Peter cutting up a local, organic, free range seal for the Nunavut Day Feast: Pangnirtung

Lauren and Mike checking out the good leftovers post caribou hunt in Rankin:
stomach (full of nutrients and greens), intestines, and antlers


1:00am in Cambridge Bay

11:00pm in Cambridge Bay

The first real sunset I saw in six weeks: Rankin Inlet

The stragglers from the great caribou migration just north of Rankin Inlet

Mary, a local elder drumming and singing in Cambridge Bay

I feel that I’m leaving a piece of myself in Nunavut, especially with the kids I’ve been working with.  Hopefully they learned as much from me as I did from them.  My eyes have been ever so opened to a part of Canada that so few who proudly sing “the true north strong and free” will ever experience.  This is the true north and it is both proud and free beyond anyone’s wildest imagination, and even though it keeps a part of my spirit, a small price that I feel every traveler must pay, it is a generous land and gives so much for me to take back south to share with anyone who will listen to how much I love this place. 



And now I’m away, on a very full day’s journey, to Fort St.
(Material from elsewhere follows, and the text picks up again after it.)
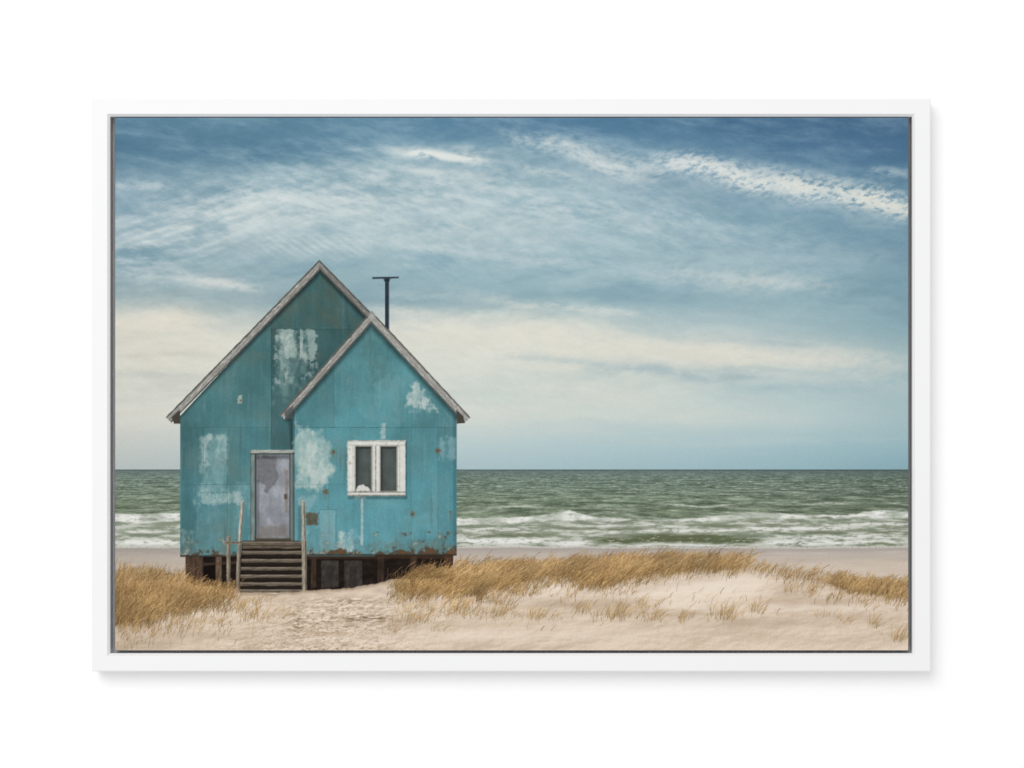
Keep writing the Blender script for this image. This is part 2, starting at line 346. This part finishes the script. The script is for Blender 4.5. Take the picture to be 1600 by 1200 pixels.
patch(rect(284,830,306,866),A(158,173,168),.55,6,.1,19,-.2); patch(rect(372,618,378,630),A(184,191,184),.75,1.5,.2,20,-.9,soft=1)
patch(rect(306,760,330,776),A(176,190,186),.6,5,.15,21,-.3); patch(rect(330,740,352,768),A(120,157,160),.5,4,.1,22,-.4)
patch(rect(300,790,350,866),A(116,146,150),.4,10,.05,23,-.3); patch(rect(290,660,330,700),A(62,94,96),.35,10,.05,24,-.3)
chips(rect(428,516,494,600),A(186,197,191),.5,61,.05); chips(rect(312,680,356,730),A(184,196,192),.45,62,.05); chips(rect(304,764,392,790),A(180,194,190),.5,63,.0)
def line(p0,p1,w,c,st=.7,wob=.4,lab=None):
    s,m=seg(p0,p1,w,w,wob=wob,seed=int(p0[0])%60); put(s,m*st*(.5+.5*ss(-.5,.3,gn(X[s]*.05,Y[s]*.05,9))),c,lab)
DK=A(42,68,71)
line((424,514),(424,702),1.2,DK,.6); line((424,514),(560,514),1.1,DK,.45); line((283,757),(392,757),1,DK,.35)
line((355,680),(355,868),1,DK,.35); line((318,640),(318,755),1,DK,.25); line((283,668),(424,668),1,DK,.25); line((306,757),(306,866),1,DK,.3)
line((314,770),(356,770),1,DK,.35); line((468,514),(468,600),1,DK,.4)
# ---------------- ROOF BANDS
def band(p0,p1,th,side,seed,bright=1.0,wshadow=9,sst=.45):
    ex,ey=p1[0]-p0[0],p1[1]-p0[1]; L=math.hypot(ex,ey); ex/=L; ey/=L
    nx,ny=(-ey,ex) if side>0 else (ey,-ex)
    s=box(min(p0[0],p1[0])-25,p0[1]-15,max(p0[0],p1[0])+25,p1[1]+28)
    x,y=X[s],Y[s]; u=(x-p0[0])*ex+(y-p0[1])*ey; v=(x-p0[0])*nx+(y-p0[1])*ny
    cut=ss(-.6,.6,(x-p0[0])*(1 if ex>0 else -1))
    end=ss(.7,-.7,u-L-1.2*gn(v*.4,v*0,seed))
    wl=(LAB[s]==WALL)
    shm=ss(th+wshadow,th,v)*ss(th-2,th,v)*cut*ss(L+6,L-4,u)*wl
    mul(s,shm,1-sst)
    jit=.5*gn(u*.10,u*0,seed+1)
    m=ss(-.7,.7,v-jit)*ss(.7,-.7,v-th-.35*gn(u*.2,u*0,seed+2))*cut*end
    nn=fbm(u*.03,v*.3,4,seed+3,.65); f=fbm(u*.09,v*.4,4,seed+4,.7)
    c=A(154,153,148)*bright*(1+.20*nn+.10*f)[...,None]
    put(s,m,c,ROOF)
    put(s,m*ss(-.1,.7,nn+.5*f)*.5,A(106,100,92))
    put(s,m*ss(-.05,.7,f-.5*nn)*.75,A(206,206,200)*bright)
    put(s,m*ss(.5,.8,f+.2*nn)*.5,A(76,72,66))
    put(s,m*ss(3.2,1.6,v+.7*f)*.75,A(70,68,64)*(1+.3*nn)[...,None])
    put(s,m*ss(th-3.2,th-1,v+.4*nn)*.7,A(60,58,56))
    put(s,m*np.exp(-((v-th*.58)/.8)**2)*.3*ss(-.4,.4,nn),A(80,74,66))
band((499,406),(259,652),12,-1,321,1.0)
band((499,406),(590,499),10.5,1,331,.80)
s,m=poly([(268,652),(281,640),(282,662),(272,662)]); put(s,m,A(70,66,60),ROOF)
# ---------------- STOVE PIPE
s,m=poly([(601.5,434),(608,434),(608,520),(601.5,520)]); xx=X[s]; put(s,m,(A(46,56,66)+ (ss(603,601,xx)*20+ss(606,608,xx)*22)[...,None])*(1+.12*fbm(X[s]*.2,Y[s]*.1,3,338)[...,None]),PIPE)
s,m=poly([(582,433),(623,432.2),(623,434.8),(582,436)]); put(s,m,A(52,60,68),PIPE,.4)
s,m=poly([(599,436),(610,436),(608,440),(601,440)]); put(s,m,A(40,48,56),PIPE)
# ---------------- FRONT VOLUME
s,m=poly([(450,640),(459,632),(459,867),(454,867),(454,700)],soft=2); mul(s,m,.72)
wall([(458,867),(458,636),(581,502),(713.5,646),(713.5,867)],cfront,341,.26)
for (r_,f_) in [(rect(462,560,522,668),.96),(rect(522,560,643,668),1.02),(rect(643,668,684,866),1.03),(rect(684,668,712,866),.96),(rect(500,796,525,866),1.03)]:
    s,m=poly(r_,soft=1); mul(s,m*(LAB[s]==WALL),f_)
s,m=poly([(458,640),(461,640),(461,867),(458,867)]); put(s,m*.5,A(48,80,85))
s,m=poly([(460.5,640),(462.5,640),(462.5,867),(460.5,867)]); put(s,m*.3,A(136,168,172))
s,m=poly([(708,650),(713.5,650),(713.5,867),(708,867)],soft=2); put(s,m*.4,A(54,88,94))
patch([(462,664),(484,668),(516,690),(520,730),(505,764),(462,764)],A(158,181,177),.78,9,.05,31,-.8)
patch([(466,668),(486,690),(510,700),(506,748),(468,746)],A(194,203,197),.55,9,.07,32,-.4)
patch([(636,622),(650,598),(666,612),(684,640),(640,642)],A(182,194,190),.75,7,.09,33,-.6)
patch(rect(595,662,602,686),A(186,195,190),.7,2,.2,34,-.7,soft=1.5)
patch(rect(686,684,712,718),A(134,168,174),.7,5,.08,35,-.7); patch(rect(690,690,708,712),A(168,187,189),.4,5,.1,36,-.2)
patch(rect(500,798,524,866),A(130,166,172),.55,2,.1,37,-.9,soft=1.5); patch(rect(526,830,562,866),A(174,192,192),.75,8,.07,38,-.5)
patch(rect(463,772,498,866),A(116,154,160),.45,7,.06,39,-.4); patch(rect(563.8,778,567.5,852),A(182,195,195),.7,1,.2,40,-1,soft=1)
patch(rect(553,774,572,780),A(186,198,195),.55,2,.2,41,-.6,soft=1.5); patch(rect(540,848,710,868),A(126,162,168),.45,6,.08,42,-.2)
patch([(520,560),(548,590),(540,632),(536,600)],A(118,138,136),.4,8,.06,43,-.3)
patch(rect(576,590,640,660),A(112,152,157),.4,16,.03,47,-.3); patch(rect(590,782,690,845),A(106,155,164),.4,18,.03,48,-.3)
patch(rect(560,530,620,600),A(68,107,110),.4,16,.03,49,-.3); patch(rect(640,700,700,800),A(78,125,133),.35,18,.03,50,-.3)
chips([(462,664),(484,668),(518,690),(522,735),(508,766),(462,766)],A(204,210,203),.5,71,.0); chips([(634,622),(650,596),(668,610),(688,644),(638,644)],A(202,207,201),.6,72,.0)
chips(rect(524,824,564,866),A(196,206,202),.5,73,.05); chips(rect(462,770,500,866),A(160,182,182),.4,77,.1)
line((459,668),(712,668),1.1,DK,.45); line((643,668),(643,690),1,DK,.35); line((643,774),(643,866),1,DK,.25)
line((525,796),(525,866),1,DK,.45); line((500,796),(526,796),1,DK,.35); line((459,757),(543,757),1,DK,.2); line((522,560),(522,668),1,DK,.2); line((684,640),(684,866),.9,DK,.2)
def rust(cx,cy,r,drip=0,seed=0):
    s=box(cx-r*4,cy-r*4,cx+r*4,cy+r*4+drip); x,y=X[s],Y[s]
    f=fbm(x*.35,y*.35,3,seed)
    dd=np.hypot((x-cx)*.9,(y-cy))+2.2*f
    put(s,ss(r+3.6,r-2,dd)*.4,A(112,104,78))
    put(s,ss(r+.6,r-2.2,dd)*.8,A(98,76,56))
    if drip: put(s,np.exp(-((x-cx-.8*f)/1.6)**2)*ss(cy,cy+2,y)*ss(cy+drip,cy,y)*.5,A(116,92,68))
for i,(a,b,r,dp) in enumerate([(521,706,3.0,16),(684,704,3.6,12),(645,803,3.2,12),(509,768,3.8,18),(376,625,1.8,5),(480,806,3,10),(308,846,1.6,8),(704,800,1.2,20)]): rust(a,b,r,dp,i+3)
patch(rect(479,801,497,821),A(92,84,68),.85,3,.2,44,-.7,soft=1.5); patch(rect(483,804,494,818),A(56,52,46),.6,2,.3,45,-.3,soft=1.5)
for (a0,a1,yb,seed) in [(282,372,869,51),(460,713,867,52)]:
    s=box(a0,yb-36,a1,yb+1); x,y=X[s],Y[s]; n=fbm(x*.05,y*.05,4,seed,.6); f=fbm(x*.16,y*.10,3,seed+4)
    rt=.32*ss(560,680,x)-.08
    put(s,np.clip(ss(-.3,.7,n+ss(yb-34,yb,y)*.9-.45+.2*f+rt),0,1)*ss(yb+1,yb-.5,y)*.5,A(98,108,99))
    put(s,np.clip(ss(.1,.6,n+ss(yb-14,yb,y)*.75-.4),0,1)*ss(yb+1,yb-.5,y)*.75,A(168,171,160)*(1+.15*f[...,None]))
    n=fbm(x*.06,y*.07,4,seed+8,.6)
    put(s,np.clip(ss(.05,.6,f*.3+n*.7+ss(yb-18,yb,y)*.8-.35+rt),0,1)*ss(yb+1,yb-.5,y)*.85,A(72,56,43))
    put(s,np.clip(ss(.25,.7,f*.3+n*.7+ss(yb-14,yb,y)*.6-.25+rt),0,1)*ss(yb+1,yb-.5,y)*.6,A(116,80,54))
    put(s,ss(yb-2.4,yb-.8,y)*.65,A(50,48,44))
band((580.5,486),(437,648),12,-1,351,1.0,10,.42)
band((580.5,486),(735,652),13,1,361,1.05,11,.42)
s,m=poly([(713,640),(724,650),(726,661),(714,662)]); put(s,m,A(72,68,62),ROOF)
s,m=poly([(444,645),(458,632),(458,654),(446,655)]); put(s,m*.8,A(76,84,83),ROOF)
s,m=poly([(574,493),(581,486),(588,493),(581,500)],rough=1,soft=1.5); put(s,m*.6,A(178,177,170))
# ---------------- DOOR
s,m=poly(rect(391,703,460,846)); n=fbm(X[s]*.3,Y[s]*.05,4,401); put(s,m,A(118,133,130)*(1+.16*n[...,None]),DOOR)
s,m=poly(rect(391,703,460,708),rough=.5); put(s,m*.8,A(176,177,168)*(1+.2*fbm(X[s]*.1,Y[s]*.4,3,402)[...,None]))
s,m=poly(rect(391,708,460,710)); put(s,m*.7,A(50,52,50))
s,m=poly(rect(398,710,401,844),soft=.9); put(s,m*.75,A(46,50,50))
s,m=poly(rect(391,703,392.6,846)); put(s,m*.5,A(50,68,70))
s,m=poly(rect(452,710,454,844),soft=.9); put(s,m*.8,A(46,50,50))
s,m=poly(rect(454,710,457,844)); put(s,m*.6,A(116,120,114))
s,m=poly(rect(457,706,460,846)); put(s,m*.6,A(52,68,70))
s,m=poly(rect(401,711,452,841)); x,y=X[s],Y[s]; n=fbm(x*.05,y*.03,5,411,.6); f=fbm(x*.18,y*.14,5,413,.65); st=fbm(x*.3,y*.03,4,417,.6)
put(s,m,(A(145,149,156)*(1-ss(780,841,y)[...,None]*.08))*(1+.08*n+.05*f+.04*st)[...,None])
put(s,m*ss(-.1,.9,n+.4*f)*.45,A(174,177,183))
put(s,m*ss(.1,1,-n+.5*f)*.3,A(116,117,120))
put(s,m*ss(.35,1,st+.3*f)*.25,A(122,112,102))
s2,m2=poly([(402,716),(412,712),(430,714),(435,738),(428,760),(418,768),(406,752)],pad=6,rough=5,rs=.07,soft=2.4,seed=8); put(s2,m2*.7,A(102,103,106)*(1+.12*fbm(X[s2]*.15,Y[s2]*.15,4,12))[...,None])
s2,m2=poly(rect(401,711,452,717),soft=2.5); mul(s2,m2,.7)
s2,m2=poly(rect(401,711,405,841),soft=2); mul(s2,m2,.8)
s2,m2=poly(rect(404,822,450,841),pad=6,rough=6,rs=.09,soft=5,seed=3); put(s2,m2*.5,A(114,104,94))
s2,m2=poly(rect(444,772,449,780)); put(s2,m2*.9,A(72,60,52)); s2,m2=poly(rect(445,735,450,800),rough=2,rs=.1,soft=2,seed=4); put(s2,m2*.45,A(118,98,82))
s,m=poly(rect(398,841,455,846)); put(s,m*.9,A(74,66,56))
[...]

John, BC (via Yellowknife, Edmonton, Calgary, and Vancouver) to re-acclimate myself to traffic and cafes and hustle and bustle – a much needed buffer week of camp in Blueberry River First Nation before heading home.  My heart is beating fast at the prospect of driving myself around the beautiful mountains of northern BC once again, but the tears are still in my eyes.  Thank you to the people of Nunavut for letting me take in so much of your land, food, music, history, and a bit of your wisdom; and to the spirits of Nunavut, always watching, for filling my head with such vivid dreams while I slept in your realm - your presence was felt.  Thank you, thank you, thank you.